[Wine] Re: creating built-in firewall for Wine

oiaohm wineforum-user at winehq.org
Fri Apr 8 23:07:32 CDT 2011


Martin Gregorie wrote:
> On Fri, 2011-04-08 at 12:59 -0500, Boriso wrote:
> 
> > I think that some kind of script or internal Wine command would be
> > great if it could create new Wine prefix and configure some
> > restrictions in IPTables and/or AppArmor.
> > 
> > 
> There is no relationship at all between the IPTables firewall and
> Apparmor/SELinux[1].
> 
> The IPTables firewall is only concerned with controlling ICP/IP access
> to a computer - both TCP/IP sessions and datagrams. It controls
> incoming connections from external TCP/IP data sources and also controls
> outgoing connections. Thats all it does. It neither knows not cares what
> program is trying to make or receive network connections: it is purely a
> perimeter guard. 
> 
> OTPH Apparmor/SELinux is concerned with extending control over the way a
> specific program can access resources (files, etc.) provided within a
> computer. SELinux adds labels to file system resources to implement
> Access Control Lists (ACLs) that restrict access in ways that the file
> ownership and associated read/write/execute permissions cannot.
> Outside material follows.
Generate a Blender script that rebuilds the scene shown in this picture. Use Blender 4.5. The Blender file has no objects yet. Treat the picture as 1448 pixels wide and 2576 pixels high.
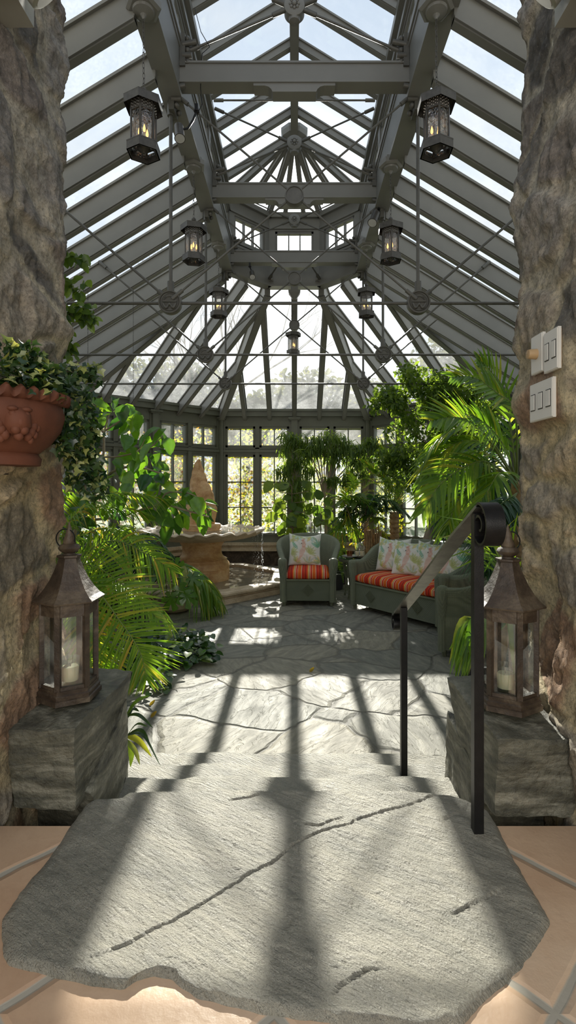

It
> neither knows nor cares about network access apart from the trivial case
> of specifying which users can connect to a network port. 
> 

Selinux is about labeling.  Selinux is not like Apparmor.   secmark makes iptable label and able to handle labels.  Yes depending on what secmark label is on something can alter how iptables handles the packets.

Access Control Lists in fact are not part of SELinux.  SELinux is MAC.  Access Control Lists are DAC.  Two completely different levels of secuirty.  Access Control Lists exist independent to apparmor or selinux.

Selinux implements Role Based Access Control.  This is completely different.  Role Based Extends up to iptables with semark then into sepostgresql databases  then into "X Access Control Extension".  Yes Selinux can control even what applications you can copy paste between.   Role Based Access Control fully on truly can control everything you do on a system.   Role Based Access Control does not end in its implementations just with kernel space code.

True iptable does not care about the application as such.  Iptables with secmark does care if application receiving or sending has the right label.

The idea that iptable is pure perimeter guard is wrong.   Its more like an elevator control person who might not know exactly what is going on but knows you should be going to x floor due to having x room key.   Now as long as people only have the correct door keys this is solid.

http://wiki.postgresql.org/wiki/SEPostgreSQL_Introduction .  There is no reason why wineserver could not have a Selinux compatible form.  So allowing selinux tags/secmark to pass through wineserver and iptables respond correctly based on those flags.

http://www.linux.com/learn/tutorials/421152:using-selinux-and-iptables-together  Yes this is using the iptables secuirty section to pick up selinux tags to control the firewall.

http://james-morris.livejournal.com/11010.html  This is when the relationship between selinux and iptables started.  Yes there is a relationship Martin Gregorie been one for over 4 years.

Apparmor you are correct there is no relationship at this stage.   Selinux you are way off.  Secmark support is planned to be added to Apparmor at some point in future.  They were hoping for 2.6.39 for Apparmor support of secmark but from what I have seen of 2.6.39 it still lacking it of course might have missed it.   Basically in a year time using secmark with iptables could be common place.

Both selinux + iptables with secmarks work as one.  To provide a more secure system.

http://www.freenet.org.nz/python/pyshaper/  This is a iproute2 front end.  This is one of the other paths.  This is application neutral.    Runs into the same problem from wineserver of it not telling it who it working for.  iproute2+iptables is another combination that can share labeling.

iproute2 support for filtering compatible with wine would have been one of the valid paths to enable filtering.  No back door way to sneak around this.

Apparmor is not used by any officially enterprise distributions due to its lack of key features like no secmark support so does not pass DOD requirements.

I really wish people who really don't know secuirty would not try talking on secuirty topics.